Vice-president of EuroNest Parliamentary Assembly and member of the Azerbaijani delegation to PACE Elkhan Suleymanov said Ukraine and Azerbaijan do have one key legal point in common: They have both suffered violations of territorial integrity under international law.
"Last month in the United Nations, Azerbaijan voted for the resolution in favour of the territorial integrity of Ukraine," he said Monday. "We have since asked that the same principles be actively applied to our occupied regions," he added, noting that Armenia has occupied 20 percent of Azerbaijan's territory for more than two decades.
But that, said Suleymanov, is where the similarities end. And he has warned the international community against concluding by extension that Crimea and Nagorno-Karabakh should be similarly judged under the principle of self-determination.
"In Crimea, all ethnic elements including Russians, Ukrainians and Crimean Tatars participated in the recent referendum," he said. "But any future voting under the guise of
a plebiscite in Nagorno- Karabakh would only involve Armenians living in the occupied territories. Since Azerbaijanis were subject to ethnic cleansing and forced migration, Armenians constitute the only ethnic element in Nagorno-Karabakh today."
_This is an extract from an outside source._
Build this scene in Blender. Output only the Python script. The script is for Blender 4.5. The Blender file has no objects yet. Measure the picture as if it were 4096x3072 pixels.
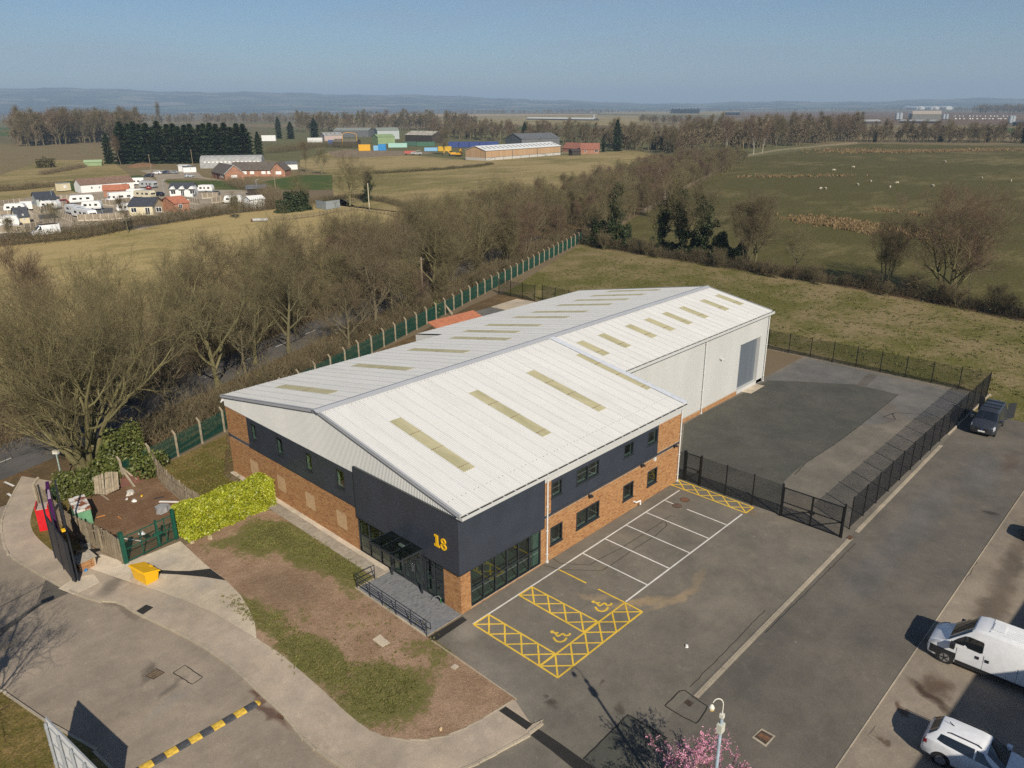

Suleymanov noted that the one million Azerbaijanis displaced by the Armenian invasion would thereby be deprived of a voice in any referendum.
He further reminded the international community that "according to international law, the right to self-determination is not applied to people who wage a war and commit violent actions, massacres, and genocide towards other nations and forceful division of states cannot be considered as legal."
With so much global attention now focused on Crimea after years of indifference, Azerbaijan says it is also time to stop dismissing the occupation in the south Caucasus as a so-called
"forgotten conflict".
And with the IMF providing an $18 billion bailout package for beleaguered Ukraine, Suleymanov noted that while the Armenian occupation has cost his nation $431 billion, it is the moral damage that remains "unquantifiable".